Par manque de visibilité et sous les pressions internes et externes, le Liban n’a jamais pu élaborer une stratégie de défense et de sécurité véritablement nationale, déléguant, involontairement il est vrai, cette responsabilité souveraine à la communauté internationale qui y associait au gré des intérêts et des évolutions des acteurs régionaux. Pour ceux-ci, voisins immédiats ou puissances régionales moins proches, le Liban a été systématiquement évalué à partir de sa capacité de nuisance, ce qui lui valait toujours une place, qu’il n’a jamais recherchée, dans leurs stratégies de défense et de sécurité. Ainsi, dépourvu d’une vision nationale pour sa sécurité et privé d’une stratégie de défense qui lui soit propre, le Liban subissait les paradoxes et les contradictions résultant de son balancement entre des axes hostiles, et assistait impuissant aux violations répétées de sa souveraineté.
Aujourd’hui, la communauté internationale est à nouveau mobilisée pour le Liban, pour tenter une nouvelle fois de contenir la capacité de nuisance de ce pays redevenu le théâtre de toutes les contradictions régionales. Alors qu’il est plus que jamais sous la responsabilité de la communauté internationale, le Liban paraît à nouveau condamné à renoncer à son droit à défendre sa souveraineté par ses propres moyens, à travers une vision nationale et globale de sa sécurité, et en élaborant par lui-même une stratégie de défense cohérente. L’internationalisation de la sécurité du Liban, ou la pacification de la scène libanaise par la communauté internationale, aidera-t-elle ce pays à exister à nouveau comme un État souverain pour prétendre à une stratégie nationale de défense et de sécurité ?

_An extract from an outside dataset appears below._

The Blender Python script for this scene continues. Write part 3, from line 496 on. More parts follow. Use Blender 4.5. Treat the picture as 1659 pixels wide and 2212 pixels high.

Après l’épisode de 1982 et l’invasion israélienne visant à éliminer la menace de l’OLP et l’instauration à Beyrouth d’un régime allié, vint l’épisode de l’occupation syrienne motivée entre autres par la nécessité pour Damas d’installer dans le pays voisin un régime qui lui soit entièrement soumis et sur lequel il est possible de compter pour enrayer les menaces contre le pouvoir alaouite. Pendant ces deux épisodes, le Liban était « internationalisé » avec la présence directe de forces multinationales et autres forces d’interposition, puis avec les programmes de sauvetage politiques et économiques. Les accords de Taëf, imposés dans un contexte interne suicidaire, sont des accords internationaux (les États-Unis), parrainés par une puissance régionale (l’Arabie saoudite) et dont « la mise en œuvre » devait être sous-traitée à un État voisin (la Syrie). Ces accords reflétaient les évolutions des rapports de force internes, avec l’effritement du pouvoir chrétien maronite, et transféraient à la communauté musulmane le gros des prérogatives du pouvoir exécutif. Ils devaient être accompagnés de montages financiers et économiques également imaginés par les partenaires internationaux avec une contribution substantielle des puissances arabes régionales impliquées (les conférences de Paris 1 et Paris 2).